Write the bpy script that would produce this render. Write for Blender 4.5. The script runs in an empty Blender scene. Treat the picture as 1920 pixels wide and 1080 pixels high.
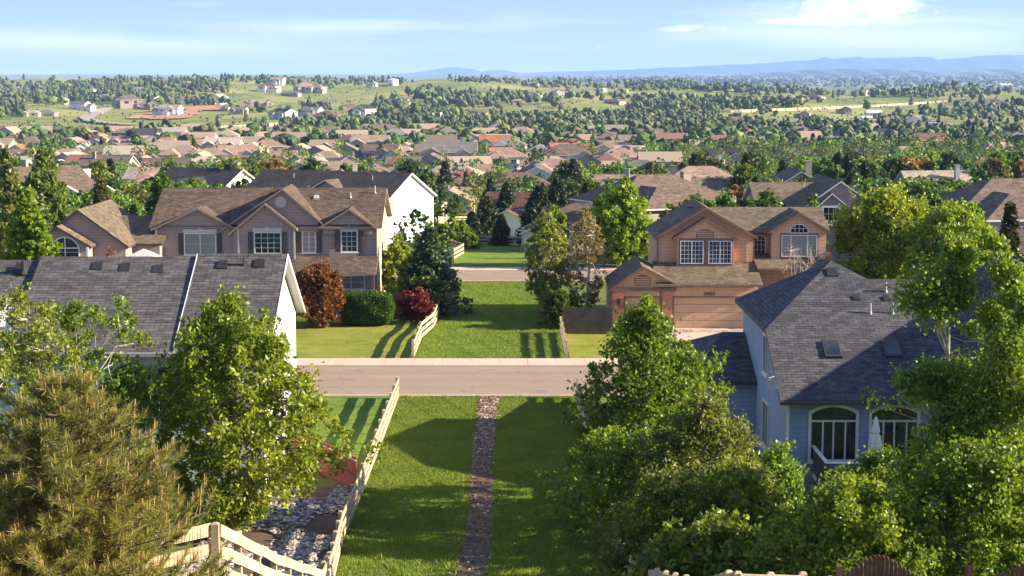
HAZE = 5.2e-5; SUN = 4.3; SKY = .15; EXPO = 1.74
SKYTINT = (1.22, .97, .9); VEIL = (3.25, 3.15, 3.6); PUFF = (3.45, 3.2, 3.1)
import bpy, math, random
import numpy as np
from math import radians, tan, sin, cos, atan, pi
C = bpy.context.scene.collection
D = bpy.data
random.seed(7)
CAMZ, PITCH, FPX = 18.0, radians(7.09), 3200.0
CP, SP = cos(PITCH), sin(PITCH)
LI = []   # near objects registered

# ---------------------------------------------------------------- camera geometry helpers (design-time survey of the place)
def W(px, py, Y):
    """world X, Z of the point seen at photo pixel (px,py) that stands at distance Y"""
    a = (540 - py) / FPX
    dy, dz = CP + a * SP, a * CP - SP
    t = Y / dy
    return ((px - 960) / FPX * t, CAMZ + t * dz)
def WX(px, py, Y): return W(px, py, Y)[0]
def WZ(py, Y): return W(960, py, Y)[1]

# ---------------------------------------------------------------- terrain
TY = [-30, 0, 10, 20, 30, 38, 47, 55, 64, 72, 162, 210, 300, 400, 490, 700, 850, 1000, 1200, 1400, 1700, 2000, 2300, 2600, 3000, 3400, 4000, 5000, 6500, 9000, 12000, 15000, 18000, 21000, 24000, 36000]
TT = [-.45, -.3, -.15, -.02, .08, .2, .32, .45]
near = [17, 16.2, 14.6, 12, 8.8, 5.9, 2.9, 1.2, .15, 0, 0, -2.2, -6.0, -10.5, -13.5, -16, -16]
def col(far): return near + far
#            1000 1200  1400  1700  2000  2300 2600 3000 3400 4000 5000 6500 9000 12000 15k 18k 21k 24k 36k
TZ = [col([-14, -15.5, -16.5, -18, -14, -8, -4, 2, 8.5, 4, -30, -60, -60, -50, -30, -10, 20, 30, 30]),
      col([-14, -15.5, -16.5, -18, -14, -8, -4, 2, 9.0, 4, -30, -60, -60, -50, -30, -10, 20, 30, 30]),
      col([-14, -15.5, -16, -15, -9, -2, 4, 8, 12.0, 4, -30, -60, -60, -50, -30, -10, 20, 30, 30]),
      col([-14, -15, -14, -12.5, -8, -3, 0, 4, 7.0, 0, -30, -40, -35, -28, -6, 10, 22, 28, 28]),
      col([-14, -15, -14.5, -15, -11, -7, -3, 0, -1, -14, -24, -20, -14, -10, 2, 18, 30, 34, 34]),
      col([-14, -15, -15.5, -15, -12, -8, -8, -12, -20, -28, -26, -20, -14, -8, 6, 26, 36, 36, 36]),
      col([-14, -15.5, -16, -15, -12, -8, -8, -12, -20, -30, -30, -24, -16, -4, 14, 38, 46, 46, 46]),
      col([-14, -15.5, -16, -15, -12, -8, -8, -12, -20, -30, -30, -24, -16, -4, 14, 38, 46, 46, 46])]
TYa, TTa, TZa = np.array(TY, float), np.array(TT, float), np.array(TZ, float)
def Hs(x, y):
    x = np.asarray(x, float); y = np.asarray(y, float)
    t = x / np.maximum(y, 40.0)
    cols = np.stack([np.interp(y, TYa, TZa[i]) for i in range(len(TT))], 0)
    ti = np.clip(np.interp(t, TTa, np.arange(len(TT))), 0, len(TT) - 1.0001)
    i0 = ti.astype(int); f = ti - i0; f = f * f * (3 - 2 * f)
    z = np.take_along_axis(cols, i0[None], 0)[0] * (1 - f) + np.take_along_axis(cols, (i0 + 1)[None], 0)[0] * f
    k = np.clip((y - 950) / 700, 0, 1) * np.clip((30000 - y) / 10000, 0, 1)
    z = z + k * (1.7) * (2.4 * np.sin(x / 83 + y / 210) * np.cos(y / 170 - x / 260) + 1.5 * np.sin(x / 41 - y / 95) + 1.0 * np.sin(x / 23 + 2) * np.sin(y / 61))
    z = z - 2.2 * np.clip((-5.6 - x) / 6, 0, 1) * np.clip((44 - y) / 10, 0, 1)
    z = z - .9 * np.clip((x - 1) / 2.5, 0, 1) * np.clip((46 - y) / 14, 0, 1)
    k2 = np.clip((y - 6000) / 6000, 0, 1)
    z = z + k2 * 9 * np.sin(x / 900 + 1.3) * np.cos(y / 1500 + x / 2100)
    return z
def H(x, y): return float(Hs(np.array([x]), np.array([y]))[0])
TG = np.concatenate([np.geomspace(40, 1000, 260), np.geomspace(1003, 26000, 700)])
def G(px, py, lift=0.0):
    """first point of the ground (raised by lift) along the sight line through photo pixel px,py"""
    a = (540 - py) / FPX
    dx, dy, dz = (px - 960) / FPX, CP + a * SP, a * CP - SP
    t = TG; z = CAMZ + t * dz; h = Hs(t * dx, t * dy) + lift
    k = int(np.argmax(z < h))
    if not (z < h).any(): k = 600
    else:
        t = np.linspace(TG[max(k - 1, 0)], TG[k], 12); z = CAMZ + t * dz; h = Hs(t * dx, t * dy) + lift; k = int(np.argmax(z < h))
    return float(t[k] * dx), float(t[k] * dy), float(h[k] - lift)

# ---------------------------------------------------------------- materials
def newmat(name):
    m = D.materials.new(name); m.use_nodes = True
    nt = m.node_tree; nt.nodes.clear()
    out = nt.nodes.new('ShaderNodeOutputMaterial')
    return m, nt, out
class NT:
    def __init__(s, nt): s.nt = nt
    def n(s, t, **kw):
        nd = s.nt.nodes.new(t)
        for k, v in kw.items():
            if k.startswith('i_'):
                key = k[2:]
                key = int(key) if key.isdigit() else key.replace('_', ' ')
                nd.inputs[key].default_value = v
            else: setattr(nd, k, v)
        return nd
    def l(s, a, b): s.nt.links.new(a, b)
    def math(s, op, a, b=None, c=None):
        nd = s.n('ShaderNodeMath', operation=op)
        for i, q in enumerate((a, b, c)):
            if q is None: continue
            if isinstance(q, (int, float)): nd.inputs[i].default_value = q
            else: s.l(q, nd.inputs[i])
        return nd.outputs[0]
    def mix(s, f, a, b, blend='MIX'):
        nd = s.n('ShaderNodeMix', data_type='RGBA', blend_type=blend)
        for k, q in ((0, f), (6, a), (7, b)):
            if isinstance(q, (int, float)): nd.inputs[k].default_value = q
            elif isinstance(q, tuple): nd.inputs[k].default_value = (*q[:3], 1)
            else: s.l(q, nd.inputs[k])
        return nd.outputs[2]
    def noise(s, vec, scale, detail=3, rough=.55, out=0):
        nd = s.n('ShaderNodeTexNoise'); nd.inputs['Scale'].default_value = scale
        nd.inputs['Detail'].default_value = detail; nd.inputs['Roughness'].default_value = rough
        if vec is not None: s.l(vec, nd.inputs['Vector'])
        return nd.outputs[out]
    def ramp(s, f, stops):
        nd = s.n('ShaderNodeValToRGB'); e = nd.color_ramp.elements
        while len(e) > 1: e.remove(e[-1])
        e[0].position = stops[0][0]; e[0].color = (*stops[0][1], 1)
        for p, c in stops[1:]:
            q = e.new(p); q.color = (*c, 1)
        s.l(f, nd.inputs[0]); return nd.outputs[0]
    def bump(s, h, strength=.4, dist=.05):
        nd = s.n('ShaderNodeBump'); nd.inputs['Strength'].default_value = strength; nd.inputs['Distance'].default_value = dist
        s.l(h, nd.inputs['Height']); return nd.outputs[0]
    def maprange(s, v, a, b, c, d):
        nd = s.n('ShaderNodeMapRange'); s.l(v, nd.inputs[0])
        for i, q in enumerate((a, b, c, d)): nd.inputs[i + 1].default_value = q
        return nd.outputs[0]
def princ(k, out, col, rough=.8, normal=None, metal=0, spec=None):
    p = k.n('ShaderNodeBsdfPrincipled')
    if isinstance(col, tuple): p.inputs['Base Color'].default_value = (*col, 1)
    else: k.l(col, p.inputs['Base Color'])
    if isinstance(rough, (int, float)): p.inputs['Roughness'].default_value = rough
    else: k.l(rough, p.inputs['Roughness'])
    p.inputs['Metallic'].default_value = metal
    if spec is not None: p.inputs['Specular IOR Level'].default_value = spec
    if normal is not None: k.l(normal, p.inputs['Normal'])
    k.l(p.outputs[0], out.inputs[0]); return p
def pos(k): return k.n('ShaderNodeNewGeometry').outputs['Position']
def uvc(k): return k.n('ShaderNodeUVMap').outputs[0]

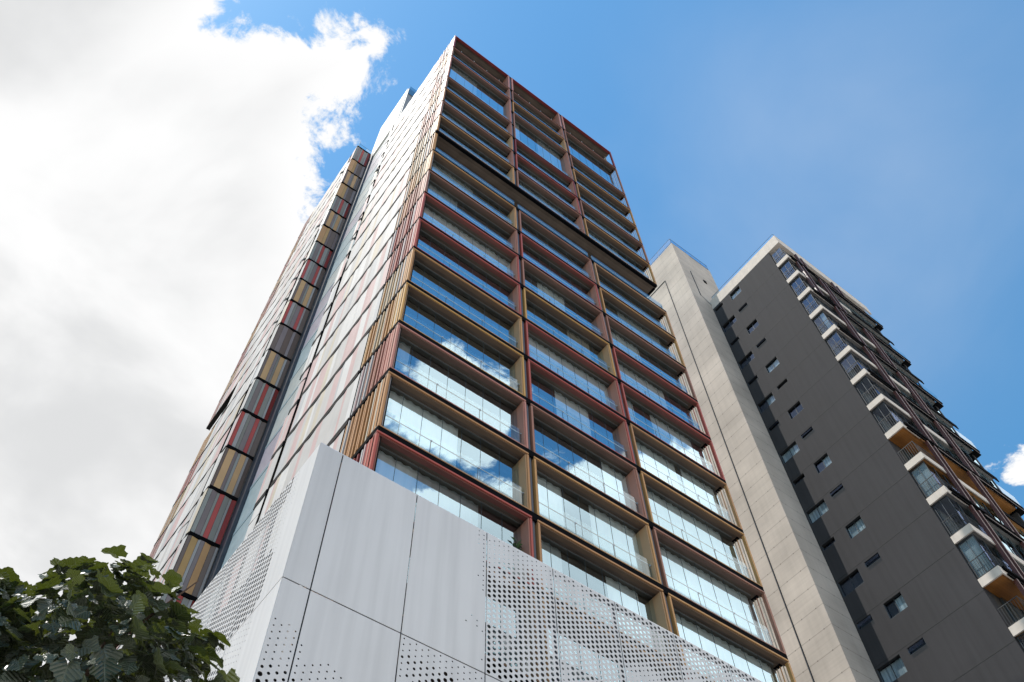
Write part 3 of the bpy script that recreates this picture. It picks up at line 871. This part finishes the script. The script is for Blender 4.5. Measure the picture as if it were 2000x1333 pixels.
# ================================================================ DARK GREY APARTMENT BLOCK
dk = thing('grey_apartment_block', 'dark grey rendered apartment block with staggered small windows and pale edged corner balconies, far right', 'building', W3(2.85, .875, GZ))
DF = .22485
H0 = 5.167
DX, DYF, DYB = 2.85, .875, 1.42
RENDER = mat('dark_grey_render', (0.047, 0.044, 0.046), 0.9, 0, 0.14, 0.25, 0.3, 0.25, 0.14, None, 9)
REVEAL = mat('window_reveal', (0.02, 0.02, 0.02), 0.8)
BAND = mat('pale_stone_band', (0.62, 0.54, 0.47), 0.8, 0, 0.10, 1.5, 0.4, 0.2, 0.08)
BROWN = mat('brown_steel', (0.10, 0.035, 0.028), 0.45, 0.0, 0.15, 2)
TIMBER = planks('timber_soffit', (0.36, 0.15, 0.035), 0.14, 1, 0.5, 0.4)
# openings on the left wall: (y0, y1, height, kind) by storey
ops = []
NF = 24
for k in range(NF):
    hz = H0 - DF * k
    if hz < .2: break
    if k % 2 == 0:
        ops.append((1.160, 1.250, hz, .080, 'w')); ops.append((1.316, 1.392, hz, .034, 's'))
    else:
        ops.append((1.165, 1.243, hz, .034, 's')); ops.append((1.280, 1.394, hz, .082, 'w'))
# wall with real openings: tile it in strips by storey
t_w = .018
b = MB()
ycuts = sorted({DYF, DYB, *[o[0] for o in ops], *[o[1] for o in ops]})
topz = 5.19
zc = topz
rows = {}
for o in ops: rows.setdefault(round(o[2], 4), []).append(o)
levels = sorted(rows.keys(), reverse=True)
zprev = topz
for hz in levels:
    os_ = rows[hz]
    zlow = hz - DF if hz - DF > GZ else GZ
    # strip above the heads of this storey
    b.box(DX, DX + t_w, DYF, DYB, hz, zprev, RENDER)
    cuts = sorted({DYF, DYB, *[o[0] for o in os_], *[o[1] for o in os_]})
    for a, c in zip(cuts[:-1], cuts[1:]):
        o = next((q for q in os_ if q[0] <= (a + c) / 2 <= q[1]), None)
        zt = hz if o is None else hz - o[3]
        b.box(DX, DX + t_w, a, c, zlow + .0, zt, RENDER)
    # shadow joint between storeys
    zprev = zlow
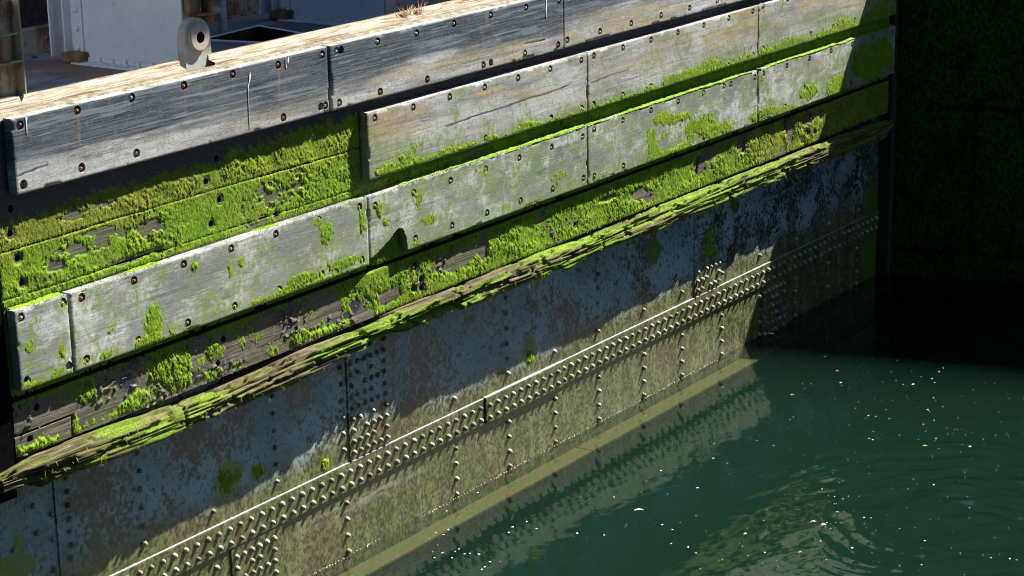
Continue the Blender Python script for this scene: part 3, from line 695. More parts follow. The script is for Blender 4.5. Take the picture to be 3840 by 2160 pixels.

> _Do this_
Go from the first line of the listing to the line holding "def WZ(py, Y): return W(960, py, Y)[1]" and, please, transcribe those lines exactly, both included, with no pictures.

> _Full output_
Write the bpy script that would produce this render. Write for Blender 4.5. The script runs in an empty Blender scene. Treat the picture as 1920 pixels wide and 1080 pixels high.
HAZE = 5.2e-5; SUN = 4.3; SKY = .15; EXPO = 1.74
SKYTINT = (1.22, .97, .9); VEIL = (3.25, 3.15, 3.6); PUFF = (3.45, 3.2, 3.1)
import bpy, math, random
import numpy as np
from math import radians, tan, sin, cos, atan, pi
C = bpy.context.scene.collection
D = bpy.data
random.seed(7)
CAMZ, PITCH, FPX = 18.0, radians(7.09), 3200.0
CP, SP = cos(PITCH), sin(PITCH)
LI = []   # near objects registered

# ---------------------------------------------------------------- camera geometry helpers (design-time survey of the place)
def W(px, py, Y):
    """world X, Z of the point seen at photo pixel (px,py) that stands at distance Y"""
    a = (540 - py) / FPX
    dy, dz = CP + a * SP, a * CP - SP
    t = Y / dy
    return ((px - 960) / FPX * t, CAMZ + t * dz)
def WX(px, py, Y): return W(px, py, Y)[0]
def WZ(py, Y): return W(960, py, Y)[1]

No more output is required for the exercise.